╭─ Data lines

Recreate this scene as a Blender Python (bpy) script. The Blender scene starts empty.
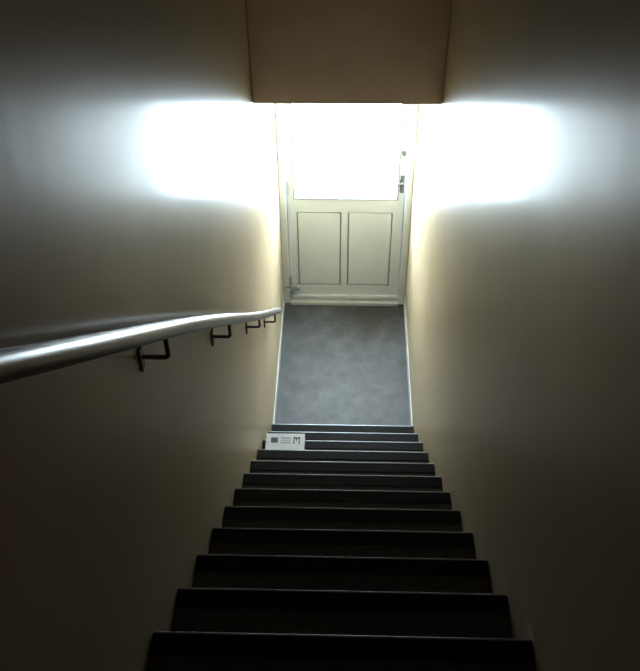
import bpy, bmesh, math
from mathutils import Vector, Matrix
sc=bpy.context.scene
try:
    sc.view_settings.view_transform='Standard'
    sc.view_settings.exposure=.66
    sc.view_settings.gamma=.78
except Exception: pass

# ---------------- helpers
def mat(name,col,rough=.5,metal=0,spec=.5,coat=0,coat_r=.1,var=None,vscale=4,bump=0,bscale=20,bstretch=(1,1,1),rvar=0,vdetail=6,bdetail=4,coat_bump=False):
    m=bpy.data.materials.new(name); m.use_nodes=True
    nt=m.node_tree; b=nt.nodes['Principled BSDF']
    b.inputs['Base Color'].default_value=(*col,1); b.inputs['Roughness'].default_value=rough
    b.inputs['Metallic'].default_value=metal; b.inputs['Specular IOR Level'].default_value=spec
    b.inputs['Coat Weight'].default_value=coat; b.inputs['Coat Roughness'].default_value=coat_r
    tc=nt.nodes.new('ShaderNodeTexCoord')
    if var:
        n=nt.nodes.new('ShaderNodeTexNoise'); n.inputs['Scale'].default_value=vscale; n.inputs['Detail'].default_value=vdetail
        n.inputs['Roughness'].default_value=.65
        r=nt.nodes.new('ShaderNodeValToRGB'); r.color_ramp.elements[0].position=.35; r.color_ramp.elements[1].position=.65
        r.color_ramp.elements[0].color=(*var,1); r.color_ramp.elements[1].color=(*col,1); r.name='ramp'
        nt.links.new(tc.outputs['Object'],n.inputs['Vector']); nt.links.new(n.outputs['Fac'],r.inputs['Fac'])
        nt.links.new(r.outputs['Color'],b.inputs['Base Color'])
    if bump:
        mp=nt.nodes.new('ShaderNodeMapping'); mp.inputs['Scale'].default_value=bstretch
        n2=nt.nodes.new('ShaderNodeTexNoise'); n2.inputs['Scale'].default_value=bscale; n2.inputs['Detail'].default_value=bdetail
        bp=nt.nodes.new('ShaderNodeBump'); bp.inputs['Strength'].default_value=1; bp.inputs['Distance'].default_value=bump
        nt.links.new(tc.outputs['Object'],mp.inputs['Vector']); nt.links.new(mp.outputs['Vector'],n2.inputs['Vector'])
        nt.links.new(n2.outputs['Fac'],bp.inputs['Height']); nt.links.new(bp.outputs['Normal'],b.inputs['Normal'])
        if coat_bump: nt.links.new(bp.outputs['Normal'],b.inputs['Coat Normal'])
        if rvar:
            mr=nt.nodes.new('ShaderNodeMapRange'); mr.inputs['To Min'].default_value=rough-rvar; mr.inputs['To Max'].default_value=rough+rvar
            nt.links.new(n2.outputs['Fac'],mr.inputs['Value']); nt.links.new(mr.outputs['Result'],b.inputs['Roughness'])
    return m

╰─

■ **Prompt**:
Go through the listing above and locate each line that holds the word "scene". Copy those lines.

■ **Answer to the task**:
Recreate this scene as a Blender Python (bpy) script. The Blender scene starts empty.
sc=bpy.context.scene